Data:
#####

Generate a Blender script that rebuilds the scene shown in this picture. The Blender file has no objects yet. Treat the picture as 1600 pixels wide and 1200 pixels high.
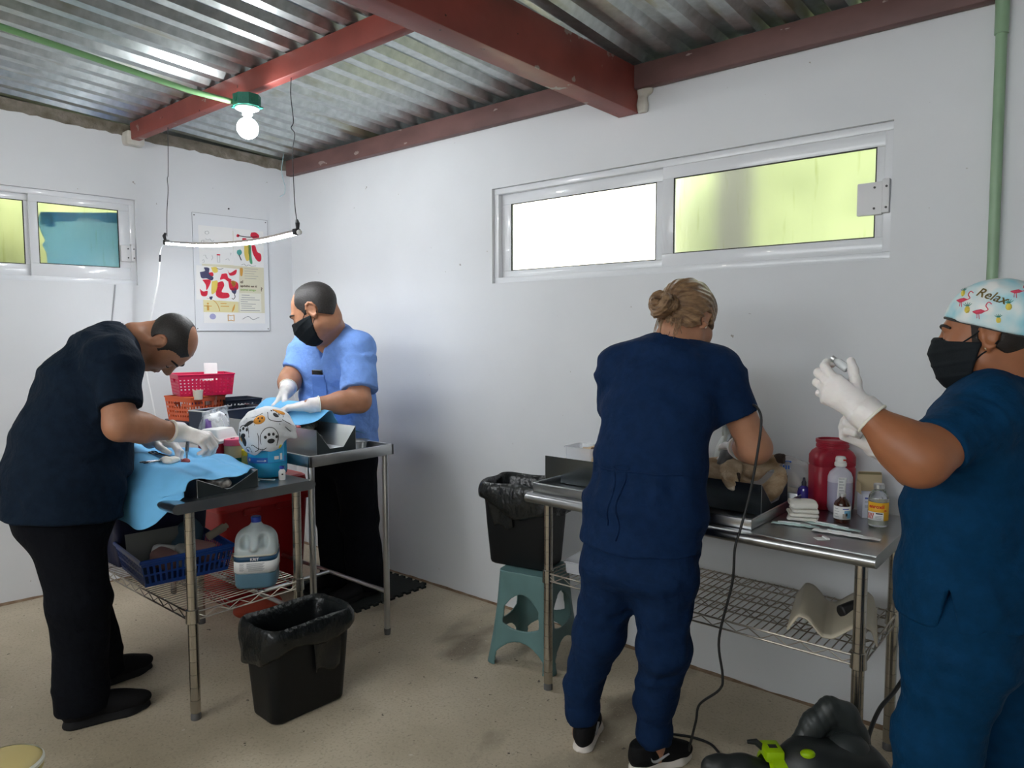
import bpy, bmesh, math, random
import numpy as np
from mathutils import Vector, Matrix, noise as mnoise

C = bpy.context.scene.collection
SC = bpy.context.scene

# ---------------------------------------------------------------- camera, world, sun, exposure
def set_camera():
    cd = bpy.data.cameras.new('camera')
    cd.sensor_width = 36.0
    cd.sensor_fit = 'HORIZONTAL'
    cd.lens = 1128.7 / 1600.0 * 36.0
    cd.clip_start = 0.02
    co = bpy.data.objects.new('camera', cd)
    C.objects.link(co)
    yaw, pitch, roll = -0.7016, -0.07116, -0.0018
    f = Vector((math.sin(yaw) * math.cos(pitch), math.cos(yaw) * math.cos(pitch), math.sin(pitch)))
    r = Vector((math.cos(yaw), -math.sin(yaw), 0))
    u = r.cross(f)
    r2 = r * math.cos(roll) + u * math.sin(roll)
    u2 = r2.cross(f)
    m = Matrix((r2, u2, -f)).transposed().to_4x4()
    m.translation = (4.613, -2.884, 1.48)
    co.matrix_world = m
    SC.camera = co

set_camera()
SC.view_settings.view_transform = 'Standard'
SC.view_settings.look = 'None'
SC.view_settings.gamma = 1.0
SC.view_settings.exposure = 1.18
SC.view_settings.use_curve_mapping = False

W = bpy.data.worlds.new('world')
SC.world = W
W.use_nodes = True
bg = W.node_tree.nodes['Background']
bg.inputs[0].default_value = (0.93, 0.97, 1.0, 1)
bg.inputs[1].default_value = 4.0

sun_d = bpy.data.lights.new('sun', 'SUN')
sun_d.energy = 4.0
sun_d.angle = 0.05
sun_d.color = (1.0, 0.93, 0.75)
sun = bpy.data.objects.new('sun', sun_d)
C.objects.link(sun)
sun.rotation_euler = (math.radians(38), math.radians(12), math.radians(20))
LED_POWER = 44.0
BULB_POWER = 60.0
BACK_BULB_POWER = 60.0

# ---------------------------------------------------------------- materials
def _links(m):
    nt = m.node_tree
    return nt, nt.nodes, nt.links

def mat(name, col, rough=0.6, metal=0.0, var=0.0, vscale=6.0, bump=0.0, bscale=40.0, col2=None, alpha=1.0,
        trans=0.0, ior=1.45, spec=0.5, sheen=0.0, emit=None, estr=0.0, coat=0.0, stretch=None, bdist=0.01, sss=0.0, detail=5.0):
    m = bpy.data.materials.new(name)
    m.use_nodes = True
    nt, N, L = _links(m)
    b = N['Principled BSDF']
    c4 = (col[0], col[1], col[2], 1)
    b.inputs['Base Color'].default_value = c4
    b.inputs['Roughness'].default_value = rough
    b.inputs['Metallic'].default_value = metal
    b.inputs['IOR'].default_value = ior
    b.inputs['Specular IOR Level'].default_value = spec
    b.inputs['Transmission Weight'].default_value = trans
    b.inputs['Alpha'].default_value = alpha
    b.inputs['Sheen Weight'].default_value = sheen
    b.inputs['Coat Weight'].default_value = coat
    if sss:
        b.inputs['Subsurface Weight'].default_value = sss
        b.inputs['Subsurface Radius'].default_value = (0.012, 0.005, 0.003)
        b.inputs['Subsurface Scale'].default_value = 0.5
    if emit:
        b.inputs['Emission Color'].default_value = (*emit, 1)
        b.inputs['Emission Strength'].default_value = estr
    tc = None
    def coords():
        nonlocal tc
        if tc is None:
            t = N.new('ShaderNodeTexCoord')
            mp = N.new('ShaderNodeMapping')
            L.new(t.outputs['Object'], mp.inputs[0])
            if stretch:
                mp.inputs['Scale'].default_value = stretch
            tc = mp.outputs[0]
        return tc
    if var or col2:
        n = N.new('ShaderNodeTexNoise')
        n.inputs['Scale'].default_value = vscale
        n.inputs['Detail'].default_value = detail
        L.new(coords(), n.inputs['Vector'])
        r = N.new('ShaderNodeValToRGB')
        e = r.color_ramp.elements
        c2 = col2 if col2 else [min(1, c * (1 + var)) for c in col]
        c1 = col if col2 else [c * (1 - var) for c in col]
        e[0].position, e[1].position = 0.32, 0.68
        e[0].color = (*c1, 1)
        e[1].color = (*c2, 1)
        L.new(n.outputs['Fac'], r.inputs[0])
        L.new(r.outputs[0], b.inputs['Base Color'])
    if bump:
        n2 = N.new('ShaderNodeTexNoise')
        n2.inputs['Scale'].default_value = bscale
        n2.inputs['Detail'].default_value = 4
        L.new(coords(), n2.inputs['Vector'])
        bp = N.new('ShaderNodeBump')
        bp.inputs['Strength'].default_value = bump
        bp.inputs['Distance'].default_value = bdist
        L.new(n2.outputs['Fac'], bp.inputs['Height'])
        L.new(bp.outputs[0], b.inputs['Normal'])
    return m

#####

Task details: Give back exactly the lines from the first line of the data through the line with "SC = bpy.context.scene", pictures excluded.

Solution for this problem:
Generate a Blender script that rebuilds the scene shown in this picture. The Blender file has no objects yet. Treat the picture as 1600 pixels wide and 1200 pixels high.
import bpy, bmesh, math, random
import numpy as np
from mathutils import Vector, Matrix, noise as mnoise

C = bpy.context.scene.collection
SC = bpy.context.scene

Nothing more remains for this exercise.